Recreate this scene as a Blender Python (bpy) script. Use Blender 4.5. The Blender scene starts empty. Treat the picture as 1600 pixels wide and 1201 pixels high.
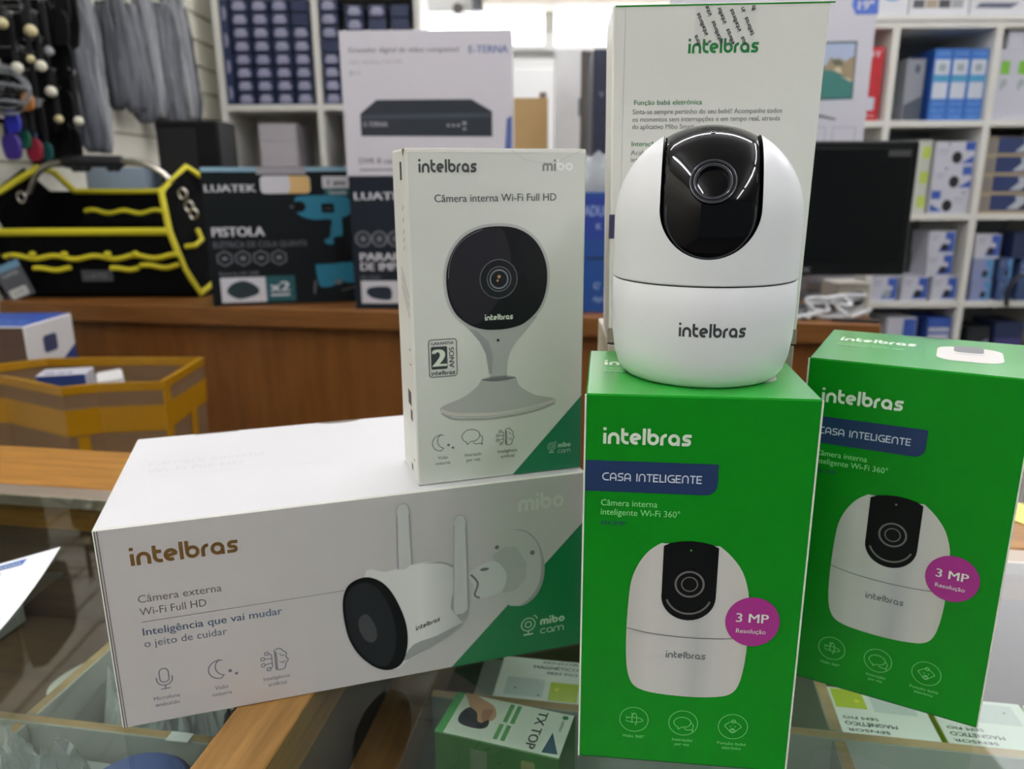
import bpy, bmesh, math, random
from mathutils import Vector, Matrix
PI = math.pi
C = bpy.context.scene.collection
sc = bpy.context.scene

# ------------------------------------------------------------------ camera, world, exposure
FPX, PITCH, ROLL, CAMH = 1205.05, math.radians(14.940), math.radians(0.3213), 0.27367
cd = bpy.data.cameras.new('camera'); cam = bpy.data.objects.new('camera', cd); C.objects.link(cam)
cd.sensor_width = 36.0; cd.lens = FPX / 1600 * 36.0; cd.clip_start = 0.01; cd.clip_end = 60
cam.matrix_world = Matrix.Translation((0, 0, CAMH)) @ Matrix.Rotation(PI / 2 - PITCH, 4, 'X') @ Matrix.Rotation(-ROLL, 4, 'Z')
cd.dof.use_dof = True; cd.dof.focus_distance = 0.345; cd.dof.aperture_fstop = 10.5
sc.camera = cam
w = bpy.data.worlds.new('world'); sc.world = w; w.use_nodes = True
w.node_tree.nodes['Background'].inputs[0].default_value = (0.86, 0.94, 1.0, 1)
w.node_tree.nodes['Background'].inputs[1].default_value = 0.12
vs = sc.view_settings
vs.view_transform = 'Standard'; vs.look = 'None'; vs.exposure = 0.72; vs.gamma = 1.0; vs.use_curve_mapping = False
TUBE_STRENGTH = 38.0
WINDOW_STRENGTH = 5.0

# ------------------------------------------------------------------ design helpers
def ray(px, py):
    u = (px - 800) / FPX; v = (600.5 - py) / FPX
    cr, sr = math.cos(-ROLL), math.sin(-ROLL)
    u, v = cr * u - sr * v, sr * u + cr * v
    c, s = math.cos(PITCH), math.sin(PITCH)
    return Vector((u, c + v * s, -s + v * c))
def atz(px, py, z=0.0):
    d = ray(px, py); t = (z - CAMH) / d.z
    return Vector((d.x * t, d.y * t, z))
def aty(px, py, y):
    d = ray(px, py); t = y / d.y
    return Vector((d.x * t, y, CAMH + d.z * t))

# ------------------------------------------------------------------ materials
def lin(c):
    return tuple(((x / 255) / 12.92 if x / 255 <= 0.04045 else ((x / 255 + 0.055) / 1.055) ** 2.4) for x in c)
MATS = {}
def mat(name, rgb=None, rough=0.5, metal=0.0, spec=0.5, coat=0.0, noise=0.0, nscale=60.0, linear=None, bump=0.0, sheen=0.0):
    if name in MATS: return MATS[name]
    m = bpy.data.materials.new(name); m.use_nodes = True; MATS[name] = m
    nt = m.node_tree; b = nt.nodes['Principled BSDF']
    col = tuple(linear) if linear else lin(rgb)
    b.inputs['Base Color'].default_value = (*col, 1)
    b.inputs['Roughness'].default_value = rough; b.inputs['Metallic'].default_value = metal
    b.inputs['Specular IOR Level'].default_value = spec
    b.inputs['Coat Weight'].default_value = coat; b.inputs['Coat Roughness'].default_value = 0.15
    if noise or bump:
        tc = nt.nodes.new('ShaderNodeTexCoord'); n = nt.nodes.new('ShaderNodeTexNoise')
        n.inputs['Scale'].default_value = nscale; n.inputs['Detail'].default_value = 4
        nt.links.new(tc.outputs['Object'], n.inputs['Vector'])
        if noise:
            r = nt.nodes.new('ShaderNodeMix'); r.data_type = 'RGBA'
            r.inputs[6].default_value = (*[x * (1 - noise) for x in col], 1); r.inputs[7].default_value = (*[min(1, x * (1 + noise)) for x in col], 1)
            nt.links.new(n.outputs['Fac'], r.inputs[0]); nt.links.new(r.outputs[2], b.inputs['Base Color'])
        if bump:
            bp = nt.nodes.new('ShaderNodeBump'); bp.inputs['Strength'].default_value = bump; bp.inputs['Distance'].default_value = 0.002
            nt.links.new(n.outputs['Fac'], bp.inputs['Height']); nt.links.new(bp.outputs[0], b.inputs['Normal'])
    return m
def wood(name, a, b_, rough=0.42, scale=(1.5, 26, 26), spec=0.4):
    m = bpy.data.materials.new(name); m.use_nodes = True; nt = m.node_tree; b = nt.nodes['Principled BSDF']
    tc = nt.nodes.new('ShaderNodeTexCoord'); mp = nt.nodes.new('ShaderNodeMapping'); n = nt.nodes.new('ShaderNodeTexNoise')
    mp.inputs['Scale'].default_value = scale; n.inputs['Scale'].default_value = 3.0; n.inputs['Detail'].default_value = 6; n.inputs['Roughness'].default_value = 0.65
    rp = nt.nodes.new('ShaderNodeValToRGB'); rp.color_ramp.elements[0].color = (*lin(a), 1); rp.color_ramp.elements[1].color = (*lin(b_), 1)
    rp.color_ramp.elements[0].position = 0.32; rp.color_ramp.elements[1].position = 0.68
    nt.links.new(tc.outputs['Object'], mp.inputs[0]); nt.links.new(mp.outputs[0], n.inputs['Vector']); nt.links.new(n.outputs['Fac'], rp.inputs[0])
    nt.links.new(rp.outputs[0], b.inputs['Base Color']); b.inputs['Roughness'].default_value = rough; b.inputs['Specular IOR Level'].default_value = spec
    MATS[name] = m; return m
def hgrad(name, stops, rough=0.5, axis=0):
    """ink whose tone runs across the print: stops of (metres along the thing's own x, rgb)"""
    m = bpy.data.materials.new(name); m.use_nodes = True; nt = m.node_tree; b = nt.nodes['Principled BSDF']
    tc = nt.nodes.new('ShaderNodeTexCoord'); sp = nt.nodes.new('ShaderNodeSeparateXYZ'); mr = nt.nodes.new('ShaderNodeMapRange'); rp = nt.nodes.new('ShaderNodeValToRGB')
    lo, hi = stops[0][0], stops[-1][0]; mr.inputs[1].default_value = lo; mr.inputs[2].default_value = hi
    el = rp.color_ramp.elements
    while len(el) < len(stops): el.new(0.5)
    for e, (x, c) in zip(el, stops): e.position = (x - lo) / (hi - lo); e.color = (*lin(c), 1)
    nt.links.new(tc.outputs['Object'], sp.inputs[0]); nt.links.new(sp.outputs[axis], mr.inputs[0]); nt.links.new(mr.outputs[0], rp.inputs[0]); nt.links.new(rp.outputs[0], b.inputs['Base Color'])
    b.inputs['Roughness'].default_value = rough; MATS[name] = m; return m
def glow(name, rgb, strength):
    m = bpy.data.materials.new(name); m.use_nodes = True; nt = m.node_tree; nt.nodes.clear()
    o = nt.nodes.new('ShaderNodeOutputMaterial'); e = nt.nodes.new('ShaderNodeEmission')
    e.inputs[0].default_value = (*lin(rgb), 1); e.inputs[1].default_value = strength
    nt.links.new(e.outputs[0], o.inputs[0]); MATS[name] = m; return m
def clear(name, tint=(0.93, 0.97, 0.94), ior=1.5, rough=0.0, haze=0.0, hazecol=(0.8, 0.8, 0.8), bump=0.0, bscale=40):
    """thin clear sheet: mirror by Fresnel, the rest passes through"""
    m = bpy.data.materials.new(name); m.use_nodes = True; nt = m.node_tree; nt.nodes.clear()
    o = nt.nodes.new('ShaderNodeOutputMaterial'); t = nt.nodes.new('ShaderNodeBsdfTransparent'); g = nt.nodes.new('ShaderNodeBsdfGlossy')
    f = nt.nodes.new('ShaderNodeFresnel'); mx = nt.nodes.new('ShaderNodeMixShader')
    t.inputs[0].default_value = (*tint, 1); g.inputs['Roughness'].default_value = rough; f.inputs['IOR'].default_value = ior
    g.inputs[0].default_value = (1, 1, 1, 1)
    ge = nt.nodes.new('ShaderNodeNewGeometry'); inv = nt.nodes.new('ShaderNodeMath'); inv.operation = 'SUBTRACT'; inv.inputs[0].default_value = 1.0
    ml = nt.nodes.new('ShaderNodeMath'); ml.operation = 'MULTIPLY'   # mirror only where the ray enters, so the far side does not reflect totally
    nt.links.new(ge.outputs['Backfacing'], inv.inputs[1]); nt.links.new(inv.outputs[0], ml.inputs[0]); nt.links.new(f.outputs[0], ml.inputs[1])
    nt.links.new(ml.outputs[0], mx.inputs[0]); nt.links.new(g.outputs[0], mx.inputs[2])
    if haze:
        d = nt.nodes.new('ShaderNodeBsdfDiffuse'); d.inputs[0].default_value = (*hazecol, 1); m2 = nt.nodes.new('ShaderNodeMixShader')
        m2.inputs[0].default_value = haze; nt.links.new(t.outputs[0], m2.inputs[1]); nt.links.new(d.outputs[0], m2.inputs[2])
        nt.links.new(m2.outputs[0], mx.inputs[1])
    else: nt.links.new(t.outputs[0], mx.inputs[1])
    if bump:
        tc = nt.nodes.new('ShaderNodeTexCoord'); n = nt.nodes.new('ShaderNodeTexNoise'); n.inputs['Scale'].default_value = bscale
        bp = nt.nodes.new('ShaderNodeBump'); bp.inputs['Strength'].default_value = bump; bp.inputs['Distance'].default_value = 0.01
        nt.links.new(tc.outputs['Object'], n.inputs['Vector']); nt.links.new(n.outputs['Fac'], bp.inputs['Height'])
        nt.links.new(bp.outputs[0], g.inputs['Normal']); nt.links.new(bp.outputs[0], f.inputs['Normal'])
    nt.links.new(mx.outputs[0], o.inputs[0]); MATS[name] = m; return m

# ------------------------------------------------------------------ mesh builder
class MB:
    def __init__(s): s.v = []; s.f = []; s.m = []
    def add(s, vs_, fs, mi=0):
        o = len(s.v); s.v += [tuple(v) for v in vs_]
        for f in fs: s.f.append([o + i for i in f]); s.m.append(mi)
    def cbox(s, x0, x1, y0, y1, z0, z1, c=0.001, mi=0, edge=None, faces=None, M=None):
        """chamfered cuboid; faces: dict of '-x','+x','-y','+y','-z','+z' -> material index"""
        edge = mi if edge is None else edge; faces = faces or {}
        cx, cy, cz = (x0 + x1) / 2, (y0 + y1) / 2, (z0 + z1) / 2; X, Y, Z = (x1 - x0) / 2, (y1 - y0) / 2, (z1 - z0) / 2
        c = min(c, X * .9, Y * .9, Z * .9); idx = {}; V = []
        for sx in (-1, 1):
            for sy in (-1, 1):
                for sz in (-1, 1):
                    for k in range(3):
                        p = [sx * (X - c), sy * (Y - c), sz * (Z - c)]; p[k] = (sx * X, sy * Y, sz * Z)[k]
                        q = Vector((cx + p[0], cy + p[1], cz + p[2])); idx[sx, sy, sz, k] = len(V); V.append(M @ q if M else q)
        def I(k, a, b, sgn):
            t = [0, 0, 0]; t[k] = sgn; o = [i for i in range(3) if i != k]; t[o[0]] = a; t[o[1]] = b
            return idx[t[0], t[1], t[2], k]
        F = []; mm = []
        for k in range(3):
            for sg in (-1, 1):
                q = [I(k, -1, -1, sg), I(k, 1, -1, sg), I(k, 1, 1, sg), I(k, -1, 1, sg)]
                F.append(q[::-1] if (sg < 0) != (k == 1) else q); mm.append(faces.get(('-' if sg < 0 else '+') + 'xyz'[k], mi))
        for k in range(3):
            a, b = [i for i in range(3) if i != k]
            for sa in (-1, 1):
                for sb in (-1, 1):
                    def g(sk, face):
                        t = [0, 0, 0]; t[k] = sk; t[a] = sa; t[b] = sb; return idx[t[0], t[1], t[2], face]
                    F.append([g(-1, a), g(1, a), g(1, b), g(-1, b)]); mm.append(edge)
        for sx in (-1, 1):
            for sy in (-1, 1):
                for sz in (-1, 1): F.append([idx[sx, sy, sz, k] for k in range(3)]); mm.append(edge)
        o = len(s.v); s.v += [tuple(v) for v in V]; s.f += [[o + i for i in f] for f in F]; s.m += mm
        return s
    def tube(s, path, r, n=8, mi=0, cap=True, flat=1.0):
        P = [Vector(p) for p in path]; R = r if isinstance(r, (list, tuple)) else [r] * len(P)
        rings = []; up = None
        for i, p in enumerate(P):
            t = (P[min(i + 1, len(P) - 1)] - P[max(i - 1, 0)])
            t = t.normalized() if t.length > 1e-9 else Vector((0, 0, 1))
            if up is None: up = Vector((0, 0, 1)) if abs(t.z) < .9 else Vector((1, 0, 0))
            a = t.cross(up).normalized(); b = a.cross(t).normalized(); up = b
            rings.append([p + (a * math.cos(2 * PI * k / n) + b * math.sin(2 * PI * k / n) * flat) * R[i] for k in range(n)])
        o = []; fs = []
        for rg in rings: o += rg
        for i in range(len(P) - 1):
            for k in range(n): fs.append([i * n + k, i * n + (k + 1) % n, (i + 1) * n + (k + 1) % n, (i + 1) * n + k])
        if cap: fs += [list(range(n))[::-1], [(len(P) - 1) * n + k for k in range(n)]]
        s.add(o, fs, mi); return s
    def lathe(s, prof, n=48, mi=0, M=None):
        """prof: (r,z) pairs; poles where r==0"""
        o = []; fs = []; ring = []
        for r, z in prof:
            if r < 1e-7: ring.append([len(o)]); o.append(Vector((0, 0, z)))
            else:
                ring.append(list(range(len(o), len(o) + n)))
                o += [Vector((r * math.cos(2 * PI * k / n), r * math.sin(2 * PI * k / n), z)) for k in range(n)]
        for a, b in zip(ring, ring[1:]):
            for k in range(n):
                q = [a[k % len(a)], a[(k + 1) % n % len(a)], b[(k + 1) % n % len(b)], b[k % len(b)]]
                q2 = []
                for i in q:
                    if i not in q2: q2.append(i)
                if len(q2) > 2: fs.append(q2)
        s.add([M @ v if M else v for v in o], fs, mi); return s
    def prism(s, poly, d0, d1, axis='y', mi=0, M=None):
        """poly of 2D points extruded along an axis: y -> (x,z), z -> (x,y), x -> (y,z)"""
        def P(a, b, d): return Vector((a, d, b)) if axis == 'y' else Vector((a, b, d)) if axis == 'z' else Vector((d, a, b))
        n = len(poly); V = [P(a, b, d0) for a, b in poly] + [P(a, b, d1) for a, b in poly]
        fs = [list(range(n)), list(range(2 * n - 1, n - 1, -1))] + [[i, i + n, (i + 1) % n + n, (i + 1) % n] for i in range(n)]
        s.add([M @ v if M else v for v in V], fs, mi); return s
    def ball(s, c, r, n=12, mi=0, sz=1.0):
        pr = [(math.sin(PI * i / (n // 2)) * r if 0 < i < n // 2 else 0, -math.cos(PI * i / (n // 2)) * r * sz) for i in range(n // 2 + 1)]
        return s.lathe(pr, n, mi, Matrix.Translation(c))
    def mesh(s, name, mats, smooth=False, recalc=True, angle=35):
        me = bpy.data.meshes.new(name); me.from_pydata(s.v, [], s.f)
        for m in (mats if isinstance(mats, (list, tuple)) else [mats]): me.materials.append(m)
        me.polygons.foreach_set('material_index', s.m)
        if recalc:
            b = bmesh.new(); b.from_mesh(me); bmesh.ops.recalc_face_normals(b, faces=b.faces); b.to_mesh(me); b.free()
        if smooth:
            me.polygons.foreach_set('use_smooth', [True] * len(me.polygons)); me.set_sharp_from_angle(angle=math.radians(angle))
        me.update(); return me
    def build(s, name, mats, parent=None, smooth=False, label=None, recalc=True, angle=35):
        o = bpy.data.objects.new(name, s.mesh(name, mats, smooth, recalc, angle)); C.objects.link(o)
        if parent: o.parent = parent
        if label: o['label'] = label
        return o
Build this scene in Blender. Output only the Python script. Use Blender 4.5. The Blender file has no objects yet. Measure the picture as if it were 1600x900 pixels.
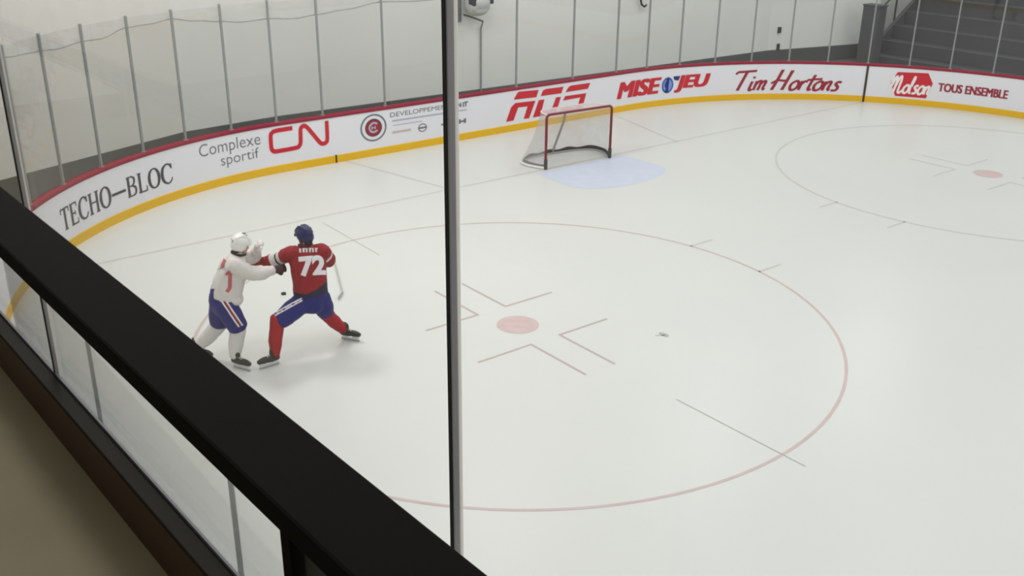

• [Aim of the exercise]: Copy nothing but the lines from the top of the material through the line holding "sc = bpy.context.scene", exactly as written; omit pictures.

• [Complete output]:
Recreate this scene as a Blender Python (bpy) script. Use Blender 4.5. The Blender scene starts empty. Treat the picture as 1600 pixels wide and 1201 pixels high.
import bpy, bmesh, math, random
from mathutils import Vector, Matrix
PI = math.pi
C = bpy.context.scene.collection
sc = bpy.context.scene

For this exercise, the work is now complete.